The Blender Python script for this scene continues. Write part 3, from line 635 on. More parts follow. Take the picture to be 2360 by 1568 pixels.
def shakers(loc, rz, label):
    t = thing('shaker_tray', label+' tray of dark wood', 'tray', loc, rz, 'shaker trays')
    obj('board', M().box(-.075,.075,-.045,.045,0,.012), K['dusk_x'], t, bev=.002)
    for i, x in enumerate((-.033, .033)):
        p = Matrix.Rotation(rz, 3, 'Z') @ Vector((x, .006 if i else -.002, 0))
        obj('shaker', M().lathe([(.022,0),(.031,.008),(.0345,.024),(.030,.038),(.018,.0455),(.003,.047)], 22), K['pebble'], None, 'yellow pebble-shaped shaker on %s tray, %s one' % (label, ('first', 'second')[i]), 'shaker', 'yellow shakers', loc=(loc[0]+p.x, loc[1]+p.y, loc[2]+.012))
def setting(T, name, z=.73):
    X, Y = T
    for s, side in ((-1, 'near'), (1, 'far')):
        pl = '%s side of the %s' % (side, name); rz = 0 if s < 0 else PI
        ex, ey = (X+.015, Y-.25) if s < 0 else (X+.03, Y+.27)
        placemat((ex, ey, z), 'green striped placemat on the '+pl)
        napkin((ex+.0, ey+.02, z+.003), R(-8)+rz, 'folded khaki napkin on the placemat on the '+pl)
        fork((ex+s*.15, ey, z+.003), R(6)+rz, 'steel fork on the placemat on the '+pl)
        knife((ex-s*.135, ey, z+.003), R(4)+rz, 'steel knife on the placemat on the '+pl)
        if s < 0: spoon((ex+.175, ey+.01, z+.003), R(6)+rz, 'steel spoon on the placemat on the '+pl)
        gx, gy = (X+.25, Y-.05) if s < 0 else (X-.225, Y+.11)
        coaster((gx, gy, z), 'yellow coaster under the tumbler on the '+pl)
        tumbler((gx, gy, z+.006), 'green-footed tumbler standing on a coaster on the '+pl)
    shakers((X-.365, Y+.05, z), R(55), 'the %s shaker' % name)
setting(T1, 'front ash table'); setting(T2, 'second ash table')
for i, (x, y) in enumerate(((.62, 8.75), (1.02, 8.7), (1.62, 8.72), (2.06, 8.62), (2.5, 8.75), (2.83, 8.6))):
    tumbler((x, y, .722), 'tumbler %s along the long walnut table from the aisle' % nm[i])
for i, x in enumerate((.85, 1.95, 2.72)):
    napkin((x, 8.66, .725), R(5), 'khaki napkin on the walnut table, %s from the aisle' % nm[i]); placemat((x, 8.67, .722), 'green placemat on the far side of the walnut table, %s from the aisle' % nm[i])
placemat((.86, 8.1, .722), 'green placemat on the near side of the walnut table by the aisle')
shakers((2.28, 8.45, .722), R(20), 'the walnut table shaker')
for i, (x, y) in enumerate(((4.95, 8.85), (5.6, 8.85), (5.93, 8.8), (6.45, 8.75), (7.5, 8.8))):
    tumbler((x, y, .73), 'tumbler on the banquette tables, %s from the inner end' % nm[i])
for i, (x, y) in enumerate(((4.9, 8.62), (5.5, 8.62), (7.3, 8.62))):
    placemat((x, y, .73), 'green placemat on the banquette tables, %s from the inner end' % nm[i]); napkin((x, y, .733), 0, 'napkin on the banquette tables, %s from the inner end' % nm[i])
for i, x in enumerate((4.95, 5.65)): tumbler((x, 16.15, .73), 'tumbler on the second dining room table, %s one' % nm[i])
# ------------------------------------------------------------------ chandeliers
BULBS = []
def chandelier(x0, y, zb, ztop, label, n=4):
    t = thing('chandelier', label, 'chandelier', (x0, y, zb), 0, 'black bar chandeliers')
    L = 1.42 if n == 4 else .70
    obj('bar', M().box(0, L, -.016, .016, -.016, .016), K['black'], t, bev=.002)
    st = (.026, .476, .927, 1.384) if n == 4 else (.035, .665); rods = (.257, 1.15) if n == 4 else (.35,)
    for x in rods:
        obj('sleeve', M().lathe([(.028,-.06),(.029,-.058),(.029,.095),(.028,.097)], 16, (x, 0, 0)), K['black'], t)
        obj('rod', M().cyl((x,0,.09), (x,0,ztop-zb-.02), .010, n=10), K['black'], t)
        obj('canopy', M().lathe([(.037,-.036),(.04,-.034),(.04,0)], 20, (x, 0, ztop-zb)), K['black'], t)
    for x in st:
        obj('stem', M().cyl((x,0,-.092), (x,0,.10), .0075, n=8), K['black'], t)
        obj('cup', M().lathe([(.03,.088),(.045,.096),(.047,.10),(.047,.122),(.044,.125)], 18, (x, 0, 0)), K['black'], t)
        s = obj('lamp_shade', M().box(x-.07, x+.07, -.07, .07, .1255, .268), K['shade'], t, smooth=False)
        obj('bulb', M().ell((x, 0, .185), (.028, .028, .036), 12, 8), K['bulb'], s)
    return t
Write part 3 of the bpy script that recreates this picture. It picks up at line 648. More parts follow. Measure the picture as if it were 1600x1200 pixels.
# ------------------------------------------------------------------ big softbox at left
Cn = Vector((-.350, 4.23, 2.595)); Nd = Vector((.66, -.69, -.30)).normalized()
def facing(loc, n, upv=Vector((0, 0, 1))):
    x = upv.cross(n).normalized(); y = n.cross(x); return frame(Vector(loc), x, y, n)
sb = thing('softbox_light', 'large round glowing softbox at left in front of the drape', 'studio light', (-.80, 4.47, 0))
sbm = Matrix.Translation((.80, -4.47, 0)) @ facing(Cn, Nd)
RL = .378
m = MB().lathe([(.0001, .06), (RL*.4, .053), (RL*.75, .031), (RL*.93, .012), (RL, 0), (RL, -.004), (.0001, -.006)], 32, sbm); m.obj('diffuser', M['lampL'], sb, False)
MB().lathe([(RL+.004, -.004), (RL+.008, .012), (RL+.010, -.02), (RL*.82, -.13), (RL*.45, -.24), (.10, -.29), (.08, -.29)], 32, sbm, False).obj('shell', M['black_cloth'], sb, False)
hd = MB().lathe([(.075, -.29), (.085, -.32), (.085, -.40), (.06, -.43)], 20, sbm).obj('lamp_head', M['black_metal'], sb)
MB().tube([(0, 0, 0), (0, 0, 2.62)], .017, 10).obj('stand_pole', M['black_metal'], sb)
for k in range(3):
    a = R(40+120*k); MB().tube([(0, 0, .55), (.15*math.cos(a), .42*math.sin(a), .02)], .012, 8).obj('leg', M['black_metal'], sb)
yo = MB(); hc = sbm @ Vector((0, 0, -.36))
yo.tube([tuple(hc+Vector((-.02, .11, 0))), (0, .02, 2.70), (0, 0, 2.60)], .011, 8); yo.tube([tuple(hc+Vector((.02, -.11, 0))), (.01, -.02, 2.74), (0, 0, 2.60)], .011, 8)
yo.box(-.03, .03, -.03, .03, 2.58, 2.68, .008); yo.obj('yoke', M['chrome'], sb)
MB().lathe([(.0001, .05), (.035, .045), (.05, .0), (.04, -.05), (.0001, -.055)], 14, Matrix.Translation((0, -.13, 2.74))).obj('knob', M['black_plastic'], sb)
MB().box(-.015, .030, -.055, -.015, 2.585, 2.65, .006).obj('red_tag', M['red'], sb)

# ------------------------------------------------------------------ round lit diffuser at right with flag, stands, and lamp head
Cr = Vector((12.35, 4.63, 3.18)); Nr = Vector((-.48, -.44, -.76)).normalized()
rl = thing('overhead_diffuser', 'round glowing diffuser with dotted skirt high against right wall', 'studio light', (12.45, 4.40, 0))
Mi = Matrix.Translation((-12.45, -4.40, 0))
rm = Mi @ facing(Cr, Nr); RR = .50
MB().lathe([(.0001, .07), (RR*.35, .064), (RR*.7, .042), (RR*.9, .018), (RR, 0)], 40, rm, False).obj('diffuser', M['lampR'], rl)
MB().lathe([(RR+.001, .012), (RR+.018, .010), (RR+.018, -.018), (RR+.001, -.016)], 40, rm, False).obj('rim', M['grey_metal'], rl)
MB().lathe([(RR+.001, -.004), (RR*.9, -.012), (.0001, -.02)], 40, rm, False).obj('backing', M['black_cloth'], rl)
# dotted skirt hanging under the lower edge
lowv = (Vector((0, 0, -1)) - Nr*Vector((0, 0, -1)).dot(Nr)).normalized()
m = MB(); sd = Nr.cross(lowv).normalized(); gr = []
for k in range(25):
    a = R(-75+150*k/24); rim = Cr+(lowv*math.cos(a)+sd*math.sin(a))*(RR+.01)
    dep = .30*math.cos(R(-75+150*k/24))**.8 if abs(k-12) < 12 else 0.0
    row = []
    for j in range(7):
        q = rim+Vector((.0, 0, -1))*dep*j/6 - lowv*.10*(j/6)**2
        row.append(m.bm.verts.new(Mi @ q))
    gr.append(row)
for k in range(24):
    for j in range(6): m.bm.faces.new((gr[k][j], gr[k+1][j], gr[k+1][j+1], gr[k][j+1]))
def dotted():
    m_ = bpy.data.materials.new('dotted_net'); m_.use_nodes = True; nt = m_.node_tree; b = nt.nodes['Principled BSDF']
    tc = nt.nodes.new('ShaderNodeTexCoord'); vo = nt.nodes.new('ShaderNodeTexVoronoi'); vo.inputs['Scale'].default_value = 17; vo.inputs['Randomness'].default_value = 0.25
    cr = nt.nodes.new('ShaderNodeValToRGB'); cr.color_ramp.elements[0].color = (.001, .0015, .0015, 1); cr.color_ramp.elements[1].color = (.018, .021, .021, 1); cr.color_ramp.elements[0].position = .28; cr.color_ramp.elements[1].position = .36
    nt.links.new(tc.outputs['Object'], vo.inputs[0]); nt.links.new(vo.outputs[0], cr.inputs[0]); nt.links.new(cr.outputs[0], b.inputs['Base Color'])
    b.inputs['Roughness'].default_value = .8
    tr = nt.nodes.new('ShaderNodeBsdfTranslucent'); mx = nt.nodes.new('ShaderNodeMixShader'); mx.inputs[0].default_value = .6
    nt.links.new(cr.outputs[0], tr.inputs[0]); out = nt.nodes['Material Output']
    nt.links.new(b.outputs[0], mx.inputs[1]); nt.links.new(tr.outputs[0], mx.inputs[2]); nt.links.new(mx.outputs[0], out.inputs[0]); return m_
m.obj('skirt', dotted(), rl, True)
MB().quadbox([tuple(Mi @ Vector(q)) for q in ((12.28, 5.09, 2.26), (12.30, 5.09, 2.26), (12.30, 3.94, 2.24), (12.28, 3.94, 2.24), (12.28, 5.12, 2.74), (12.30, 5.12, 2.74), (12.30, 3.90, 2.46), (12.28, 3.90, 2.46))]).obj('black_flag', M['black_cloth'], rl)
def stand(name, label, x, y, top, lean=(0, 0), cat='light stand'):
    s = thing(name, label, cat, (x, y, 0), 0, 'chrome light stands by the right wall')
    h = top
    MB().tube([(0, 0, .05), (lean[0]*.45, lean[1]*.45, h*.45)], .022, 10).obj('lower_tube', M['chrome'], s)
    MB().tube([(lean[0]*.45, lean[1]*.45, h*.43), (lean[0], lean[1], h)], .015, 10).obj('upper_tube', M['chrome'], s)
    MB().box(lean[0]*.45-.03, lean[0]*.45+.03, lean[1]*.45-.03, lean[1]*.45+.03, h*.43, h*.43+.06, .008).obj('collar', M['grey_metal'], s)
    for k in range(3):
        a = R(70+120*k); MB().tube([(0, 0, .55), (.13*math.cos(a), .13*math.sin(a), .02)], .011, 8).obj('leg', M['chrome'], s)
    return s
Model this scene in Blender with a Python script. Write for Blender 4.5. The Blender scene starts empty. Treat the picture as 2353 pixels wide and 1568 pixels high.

STATED GOAL -> Using the entries above, find all lines with "parts". Copy them.

WRITTEN RESPONSE ->
The Blender Python script for this scene continues. Write part 3, from line 635 on. More parts follow. Take the picture to be 2360 by 1568 pixels.
Write part 3 of the bpy script that recreates this picture. It picks up at line 648. More parts follow. Measure the picture as if it were 1600x1200 pixels.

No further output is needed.